According to the UN Guiding Principles and other international legal documents, the definition of complicity is “knowingly providing practical assistance or encouragement that has a substantial effect on the commission of a crime.” The key word is “knowingly,” meaning that a company is complicit in human rights violations if it “knows” it is providing “assistance” to an actor, and the “substantial effect” of the assistance results in a human rights violation. Each of these terms—“knowingly,” “assistance,” and “substantial effect”—is defined broadly under international law.

Unfortunately, national laws do not always align with the international definition. In the United States, the standard for complicity requires “intent,” meaning the company would have to purposefully intend to assist in the commission of a human rights violation to be held liable. The “intent” standard is problematic because it’s too high—almost no company would be found liable for complicity.

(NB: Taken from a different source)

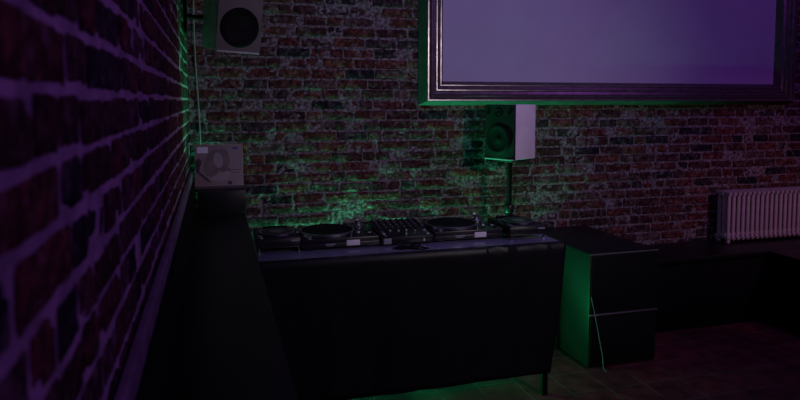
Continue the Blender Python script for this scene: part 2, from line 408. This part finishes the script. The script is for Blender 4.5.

Several U.S. judges, noting the overwhelming support for the international “knowledge” standard, have encouraged future courts to adopt that standard instead of “intent.” The U.S. Supreme Court has not yet decided the issue but could tip its hat when it rules on the issue of corporate liability next year.

The Court of Public Opinion

In the non-legal corporate responsibility world, complicity is not subject to a clear definition and is often judged under looser standards in the court of public opinion. Ruggie, the former UN special representative for business and human rights, has stated that a company’s mere presence in a country where human rights abuses occur is not likely to amount to complicity in the legal sense, nor is complicity likely when a company merely benefits from an abuse without taking any specific action to assist in the abuse. However, the public may nonetheless assign blame to and demand action from the company in these cases, and the company may suffer damage to its reputation as a result. Ruggie contends that companies seeking to avoid the perception of complicity by the public should strive to identify and address instances of possible complicity—even if they don’t meet the legal definition—through human rights due diligence assessments.

In this context, it’s important to remember that other actors such as suppliers and governments have human rights responsibilities as well, so the immediate responsibility lies with the party committing the violation. However, a company’s responsibility to respect human rights extends to its business relationships with suppliers, customers, and governments in operating countries. In conducting human rights impact assessments, the company should consider the degree to which it has leverage over the actions of others when determining what actions, if any, it can take to operate with respect for human rights. Again, it is important to remember that in the court of public opinion, associated reputational risk is a key factor in determining the right course of action.   

Avoiding Complicity

In their human rights policies, many companies commit to “avoid complicity.” These companies manage complicity risks as they would other direct human rights impacts through their overall human rights management system (which assesses impacts, trains personnel, establishes grievance systems, and remedies problems) and specific operational policies (or codes of conduct).  

Companies can use careful due diligence to avoid complicity by including suppliers and other business partners within the scope of human rights policies, assessments, and training programs. 

There are several examples of companies that work to avoid complicity in practice:

  • Companies in several industries have adopted supplier codes of conduct and follow up with monitoring and auditing to avoid being liable for complicity on labor and other issues with suppliers.
  • Companies like Microsoft, Yahoo!, and Google have committed to the Global Network Initiative to help avoid complicity in potential human rights violations by governments. The initiative outlines specific policies and processes that require due process when companies receive demands from law-enforcement agencies for personal information, some of which could be illegitimate and impact human rights to privacy, security, and free expression.
  • When GE was faced with potential complicity in human rights violations through the use of an ultrasound product by its customers in India to facilitate gender selection and female feticide, the company took several actions to engage customers in training, provide warning labels, and raise awareness among communities to avoid complicity.
  • Extractives companies, in collaboration with governments and human rights groups, have developed the Voluntary Principles on Security and Human Rights to help avoid human rights violations by security providers through policies, assessments, training, and reporting.

Four Steps to Reduce the Risk of Complicity

Most situations of potential complicity share one characteristic: The human rights challenge is not one that the company can solve alone. By definition, complicity can best be avoided if the initial human rights abuse is avoided by the other actor. As the GE ultrasound example shows, there are often complex underlying issues, such as cultural norms and ineffective enforcement of laws, that perpetuate negative impacts. 

To avoid charges of complicity, companies should consider the following key elements in a human rights framework:

  • Due diligence: Conduct regular human rights impact assessments that include relationships with suppliers, customers, and others that could commit human rights abuses.
  • Transparency: Commit to open communication about human rights dilemmas, the company’s responsibility, and its ability to address the dilemma.
  • Collaboration: Partner with other businesses, stakeholders, governments, and others to increase leverage and amplify messages.
  • Practicality: Identify ways to address the underlying cause or make meaningful progress toward a long-term solution.

These steps help companies know and show that they respect human rights in all their operations, and help them begin to address the underlying causes.